Christopher's Ghosts by Charles McCarry. This book is amazing. The first half is about a German-American boy in love with a non-classified Jewish girl in 1939. The second half is about the man the boy has become, an intelligence agent hunting down the man who destroyed his life. It's well-written, humorous, romantic and dramatic. McCarry was a spy during the Cold War and tosses in just enough detail about the way operatives and operations work to pad the story without making it too technical. The last line is a killer.

Star of the Sea by Joseph O'Connor is a murder mystery set during the Irish famine and it occurs partly on the eponymous vessel but mainly in Ireland and England. From almost the beginning the victim and murderer are identified and you get to know them and the people who know them. But it turns out not to be as straightforward as the author lays out. The famine is a character itself and its existence drives much of the characters to action (or inaction). The book is organized as a book-within-a-book by a journalist who is himself intimately connected to the story and may not be as disinterested as he tries to be.

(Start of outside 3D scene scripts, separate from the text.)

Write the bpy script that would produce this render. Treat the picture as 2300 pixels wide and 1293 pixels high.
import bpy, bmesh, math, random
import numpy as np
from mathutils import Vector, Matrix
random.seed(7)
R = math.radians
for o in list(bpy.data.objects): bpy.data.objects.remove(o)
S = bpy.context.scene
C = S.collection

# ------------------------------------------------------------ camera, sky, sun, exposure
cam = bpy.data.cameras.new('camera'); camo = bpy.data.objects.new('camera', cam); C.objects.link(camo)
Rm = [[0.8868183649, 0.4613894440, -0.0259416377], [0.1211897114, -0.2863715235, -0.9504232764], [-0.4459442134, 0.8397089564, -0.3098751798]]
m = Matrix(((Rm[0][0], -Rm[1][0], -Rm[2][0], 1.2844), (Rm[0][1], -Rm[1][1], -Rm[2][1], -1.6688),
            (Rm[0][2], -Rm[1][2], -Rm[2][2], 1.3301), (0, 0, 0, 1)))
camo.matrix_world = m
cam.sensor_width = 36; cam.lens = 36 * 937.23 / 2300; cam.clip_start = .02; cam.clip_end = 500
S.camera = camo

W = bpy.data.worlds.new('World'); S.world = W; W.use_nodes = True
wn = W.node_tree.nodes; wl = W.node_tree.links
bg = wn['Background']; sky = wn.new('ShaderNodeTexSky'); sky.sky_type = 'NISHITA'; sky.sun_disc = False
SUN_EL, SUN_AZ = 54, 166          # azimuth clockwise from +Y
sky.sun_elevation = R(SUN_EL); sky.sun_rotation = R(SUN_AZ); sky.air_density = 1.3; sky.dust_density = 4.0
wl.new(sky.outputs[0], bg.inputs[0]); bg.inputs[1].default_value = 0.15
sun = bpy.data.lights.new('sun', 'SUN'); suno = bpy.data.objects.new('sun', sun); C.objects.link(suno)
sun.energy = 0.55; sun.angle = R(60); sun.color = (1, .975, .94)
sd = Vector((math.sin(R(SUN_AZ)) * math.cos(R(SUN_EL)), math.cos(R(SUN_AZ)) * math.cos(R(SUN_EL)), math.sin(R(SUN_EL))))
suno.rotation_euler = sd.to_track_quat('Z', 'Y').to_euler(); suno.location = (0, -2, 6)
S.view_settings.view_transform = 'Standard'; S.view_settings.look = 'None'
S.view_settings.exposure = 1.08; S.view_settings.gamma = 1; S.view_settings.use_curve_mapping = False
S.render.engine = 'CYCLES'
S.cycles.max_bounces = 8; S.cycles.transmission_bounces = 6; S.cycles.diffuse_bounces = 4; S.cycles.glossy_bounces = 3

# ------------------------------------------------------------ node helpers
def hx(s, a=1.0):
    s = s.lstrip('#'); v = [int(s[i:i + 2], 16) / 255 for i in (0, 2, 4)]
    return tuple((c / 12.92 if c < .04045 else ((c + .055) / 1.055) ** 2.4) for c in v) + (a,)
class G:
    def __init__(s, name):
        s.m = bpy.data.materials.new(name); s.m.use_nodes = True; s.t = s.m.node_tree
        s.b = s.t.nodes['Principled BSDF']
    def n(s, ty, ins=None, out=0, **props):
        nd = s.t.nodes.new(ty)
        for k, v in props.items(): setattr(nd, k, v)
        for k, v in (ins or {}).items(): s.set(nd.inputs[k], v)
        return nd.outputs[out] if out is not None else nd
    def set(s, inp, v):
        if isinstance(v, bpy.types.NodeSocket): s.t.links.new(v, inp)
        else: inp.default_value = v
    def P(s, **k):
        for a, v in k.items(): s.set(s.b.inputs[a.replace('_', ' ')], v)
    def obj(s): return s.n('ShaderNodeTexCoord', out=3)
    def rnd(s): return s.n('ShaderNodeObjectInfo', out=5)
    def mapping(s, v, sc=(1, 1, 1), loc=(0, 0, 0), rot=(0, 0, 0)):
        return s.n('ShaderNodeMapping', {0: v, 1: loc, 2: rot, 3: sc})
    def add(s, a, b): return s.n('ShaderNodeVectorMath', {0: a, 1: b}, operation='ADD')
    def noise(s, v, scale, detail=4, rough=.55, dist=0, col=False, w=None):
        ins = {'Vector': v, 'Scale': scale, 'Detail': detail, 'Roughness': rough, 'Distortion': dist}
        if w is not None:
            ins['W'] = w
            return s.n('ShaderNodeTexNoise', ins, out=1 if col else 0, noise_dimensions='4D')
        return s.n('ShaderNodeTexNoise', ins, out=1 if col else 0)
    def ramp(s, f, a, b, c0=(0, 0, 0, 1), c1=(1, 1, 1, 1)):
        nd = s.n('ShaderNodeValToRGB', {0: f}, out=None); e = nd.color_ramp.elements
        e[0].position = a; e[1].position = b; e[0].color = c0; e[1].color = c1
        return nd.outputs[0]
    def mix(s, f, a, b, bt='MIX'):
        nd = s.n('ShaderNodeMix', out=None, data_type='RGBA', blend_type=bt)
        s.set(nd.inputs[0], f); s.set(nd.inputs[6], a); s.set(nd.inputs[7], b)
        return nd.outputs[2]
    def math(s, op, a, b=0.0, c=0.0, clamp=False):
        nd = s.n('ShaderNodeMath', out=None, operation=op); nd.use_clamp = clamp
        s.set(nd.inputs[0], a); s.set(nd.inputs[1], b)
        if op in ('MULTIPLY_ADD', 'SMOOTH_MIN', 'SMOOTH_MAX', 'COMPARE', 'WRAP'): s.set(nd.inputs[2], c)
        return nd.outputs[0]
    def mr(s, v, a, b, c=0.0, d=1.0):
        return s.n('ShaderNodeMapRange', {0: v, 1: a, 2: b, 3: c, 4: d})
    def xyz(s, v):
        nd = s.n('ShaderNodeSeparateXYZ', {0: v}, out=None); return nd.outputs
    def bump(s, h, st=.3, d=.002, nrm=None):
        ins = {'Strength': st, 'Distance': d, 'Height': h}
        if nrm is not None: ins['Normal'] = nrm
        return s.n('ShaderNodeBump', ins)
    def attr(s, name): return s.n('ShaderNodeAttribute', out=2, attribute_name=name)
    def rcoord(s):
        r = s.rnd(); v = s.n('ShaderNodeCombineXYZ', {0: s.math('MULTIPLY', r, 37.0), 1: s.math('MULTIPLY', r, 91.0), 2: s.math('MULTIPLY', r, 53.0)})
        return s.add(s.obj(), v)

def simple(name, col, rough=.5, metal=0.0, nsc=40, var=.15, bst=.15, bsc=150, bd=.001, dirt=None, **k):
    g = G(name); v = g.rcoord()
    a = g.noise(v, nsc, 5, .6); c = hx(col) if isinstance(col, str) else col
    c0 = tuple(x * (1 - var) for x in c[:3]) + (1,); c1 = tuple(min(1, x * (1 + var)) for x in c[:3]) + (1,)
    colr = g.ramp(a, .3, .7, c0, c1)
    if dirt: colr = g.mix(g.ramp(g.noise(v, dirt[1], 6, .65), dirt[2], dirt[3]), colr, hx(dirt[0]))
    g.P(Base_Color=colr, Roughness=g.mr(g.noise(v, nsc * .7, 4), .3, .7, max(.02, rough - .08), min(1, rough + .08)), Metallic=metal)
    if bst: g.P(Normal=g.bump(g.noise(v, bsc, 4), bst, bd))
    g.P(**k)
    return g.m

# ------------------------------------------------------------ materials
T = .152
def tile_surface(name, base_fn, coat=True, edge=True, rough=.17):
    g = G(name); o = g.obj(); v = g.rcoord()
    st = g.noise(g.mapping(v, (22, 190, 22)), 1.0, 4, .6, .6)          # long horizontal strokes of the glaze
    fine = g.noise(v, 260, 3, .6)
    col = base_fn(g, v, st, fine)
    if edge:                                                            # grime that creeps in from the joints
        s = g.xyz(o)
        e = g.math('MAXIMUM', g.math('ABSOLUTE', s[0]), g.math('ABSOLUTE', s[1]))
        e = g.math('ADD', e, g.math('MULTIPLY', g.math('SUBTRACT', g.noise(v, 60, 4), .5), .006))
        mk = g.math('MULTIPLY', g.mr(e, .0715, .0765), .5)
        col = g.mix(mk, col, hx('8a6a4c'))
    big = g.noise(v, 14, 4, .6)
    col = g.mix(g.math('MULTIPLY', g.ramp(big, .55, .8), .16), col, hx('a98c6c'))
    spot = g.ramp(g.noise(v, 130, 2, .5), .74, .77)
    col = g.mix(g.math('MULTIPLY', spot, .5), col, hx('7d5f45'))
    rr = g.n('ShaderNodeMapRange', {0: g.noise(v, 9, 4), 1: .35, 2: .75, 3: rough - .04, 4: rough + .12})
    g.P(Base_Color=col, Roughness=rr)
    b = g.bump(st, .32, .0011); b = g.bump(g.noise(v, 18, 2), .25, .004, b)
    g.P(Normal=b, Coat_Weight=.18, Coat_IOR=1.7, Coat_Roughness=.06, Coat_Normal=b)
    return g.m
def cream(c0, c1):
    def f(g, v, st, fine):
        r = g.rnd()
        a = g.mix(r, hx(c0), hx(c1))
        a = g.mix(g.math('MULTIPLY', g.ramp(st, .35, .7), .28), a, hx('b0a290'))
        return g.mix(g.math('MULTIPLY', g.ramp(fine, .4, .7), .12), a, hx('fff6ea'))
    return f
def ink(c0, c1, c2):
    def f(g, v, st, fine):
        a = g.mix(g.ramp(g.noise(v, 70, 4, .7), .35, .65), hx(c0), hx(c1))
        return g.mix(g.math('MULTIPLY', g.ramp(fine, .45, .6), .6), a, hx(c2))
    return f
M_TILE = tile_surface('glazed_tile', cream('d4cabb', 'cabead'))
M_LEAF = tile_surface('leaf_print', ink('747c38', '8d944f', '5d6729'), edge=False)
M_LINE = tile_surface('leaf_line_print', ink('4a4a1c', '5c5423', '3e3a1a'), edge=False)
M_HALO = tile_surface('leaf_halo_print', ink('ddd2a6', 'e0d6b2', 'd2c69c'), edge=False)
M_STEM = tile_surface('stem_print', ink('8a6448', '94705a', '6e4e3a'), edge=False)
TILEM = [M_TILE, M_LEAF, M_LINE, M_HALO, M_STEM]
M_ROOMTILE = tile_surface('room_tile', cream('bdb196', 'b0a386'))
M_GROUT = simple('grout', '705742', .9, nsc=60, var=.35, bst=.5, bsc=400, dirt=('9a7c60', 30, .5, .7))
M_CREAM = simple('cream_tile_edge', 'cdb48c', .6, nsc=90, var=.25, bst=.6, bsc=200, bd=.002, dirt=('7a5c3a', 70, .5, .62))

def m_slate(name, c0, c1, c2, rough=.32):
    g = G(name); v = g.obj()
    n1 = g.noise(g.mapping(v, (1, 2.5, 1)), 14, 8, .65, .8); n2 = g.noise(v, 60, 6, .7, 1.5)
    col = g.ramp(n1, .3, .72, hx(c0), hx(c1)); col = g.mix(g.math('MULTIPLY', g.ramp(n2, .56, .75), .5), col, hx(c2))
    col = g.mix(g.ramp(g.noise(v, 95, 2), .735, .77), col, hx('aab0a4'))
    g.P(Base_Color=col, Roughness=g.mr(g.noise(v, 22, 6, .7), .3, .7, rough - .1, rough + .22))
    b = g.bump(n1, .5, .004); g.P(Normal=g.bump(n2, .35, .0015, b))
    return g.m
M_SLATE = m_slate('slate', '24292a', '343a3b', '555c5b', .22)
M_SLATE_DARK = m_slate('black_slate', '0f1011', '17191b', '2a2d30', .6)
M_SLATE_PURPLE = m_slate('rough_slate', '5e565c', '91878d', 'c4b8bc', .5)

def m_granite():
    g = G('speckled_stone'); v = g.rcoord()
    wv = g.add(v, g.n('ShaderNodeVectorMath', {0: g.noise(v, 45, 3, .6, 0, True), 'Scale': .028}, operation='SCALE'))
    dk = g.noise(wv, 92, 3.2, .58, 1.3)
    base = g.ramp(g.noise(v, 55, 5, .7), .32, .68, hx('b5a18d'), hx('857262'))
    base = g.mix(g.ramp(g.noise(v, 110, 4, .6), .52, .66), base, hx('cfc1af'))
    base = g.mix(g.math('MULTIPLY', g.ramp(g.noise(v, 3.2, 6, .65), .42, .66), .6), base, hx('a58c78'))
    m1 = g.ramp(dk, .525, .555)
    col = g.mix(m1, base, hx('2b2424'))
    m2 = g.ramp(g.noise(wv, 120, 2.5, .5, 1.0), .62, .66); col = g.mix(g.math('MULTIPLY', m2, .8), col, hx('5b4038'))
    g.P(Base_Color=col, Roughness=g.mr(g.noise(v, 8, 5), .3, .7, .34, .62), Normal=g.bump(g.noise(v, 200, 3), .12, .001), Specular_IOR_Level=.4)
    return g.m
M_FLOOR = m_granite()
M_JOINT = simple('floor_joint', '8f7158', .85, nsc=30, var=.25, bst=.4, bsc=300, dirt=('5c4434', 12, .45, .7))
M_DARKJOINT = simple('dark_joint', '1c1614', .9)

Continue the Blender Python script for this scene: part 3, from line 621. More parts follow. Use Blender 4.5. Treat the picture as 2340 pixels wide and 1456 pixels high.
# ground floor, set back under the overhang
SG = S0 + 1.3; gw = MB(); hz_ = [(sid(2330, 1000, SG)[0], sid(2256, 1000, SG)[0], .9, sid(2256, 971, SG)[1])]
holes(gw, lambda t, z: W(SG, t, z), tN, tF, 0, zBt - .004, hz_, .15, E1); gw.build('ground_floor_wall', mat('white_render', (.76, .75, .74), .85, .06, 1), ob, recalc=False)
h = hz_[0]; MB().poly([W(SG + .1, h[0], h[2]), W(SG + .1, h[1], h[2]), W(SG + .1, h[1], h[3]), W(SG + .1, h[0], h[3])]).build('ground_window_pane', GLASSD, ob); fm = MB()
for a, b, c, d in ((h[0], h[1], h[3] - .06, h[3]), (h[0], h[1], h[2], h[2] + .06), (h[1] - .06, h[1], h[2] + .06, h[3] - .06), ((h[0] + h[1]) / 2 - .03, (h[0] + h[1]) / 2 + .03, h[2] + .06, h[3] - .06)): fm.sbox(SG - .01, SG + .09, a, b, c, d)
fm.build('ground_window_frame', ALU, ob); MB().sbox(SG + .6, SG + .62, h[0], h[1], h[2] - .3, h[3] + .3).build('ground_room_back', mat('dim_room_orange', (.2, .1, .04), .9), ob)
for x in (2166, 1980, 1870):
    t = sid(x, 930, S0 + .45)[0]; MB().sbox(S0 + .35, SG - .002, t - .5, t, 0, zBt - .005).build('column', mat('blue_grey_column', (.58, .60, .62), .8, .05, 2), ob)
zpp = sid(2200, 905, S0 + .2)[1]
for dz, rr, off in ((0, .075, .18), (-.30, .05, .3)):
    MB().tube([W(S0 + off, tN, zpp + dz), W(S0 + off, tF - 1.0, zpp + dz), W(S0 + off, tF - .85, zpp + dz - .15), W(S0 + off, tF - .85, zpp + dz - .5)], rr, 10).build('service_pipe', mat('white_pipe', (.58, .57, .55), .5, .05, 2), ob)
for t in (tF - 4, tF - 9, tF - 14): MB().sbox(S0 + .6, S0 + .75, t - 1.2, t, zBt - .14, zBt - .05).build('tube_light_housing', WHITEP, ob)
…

The Boy in the Striped Pajamas by John Boyne is a modern-day fable/allegory about a naïve German boy, son of a death-camp guard father. He befriends a captive Jewish boy. The story is told entirely from the first boy's p.o.v. Beginning to end, he never comes close to understanding what is happening around him, instead fitting the tragedy into a schema appropriate to his own life. Boyne uses the boy's misunderstanding of certain words to underscore the intent of the true words. (This only works in English, I imagine this loses something in translation.) For example, he misunderstands his father's boss's name as "The Fury", and no amount of correction will dissuade him of this, especially after he witnesses the man's dinner manners. Often, the naivety of both children was incredibly frustrating, which the author does address in an interview included in this edition of the book. It does not have a happy ending, but it does close with a feeling that a lesson has been learned by the one character who needed to learn it most.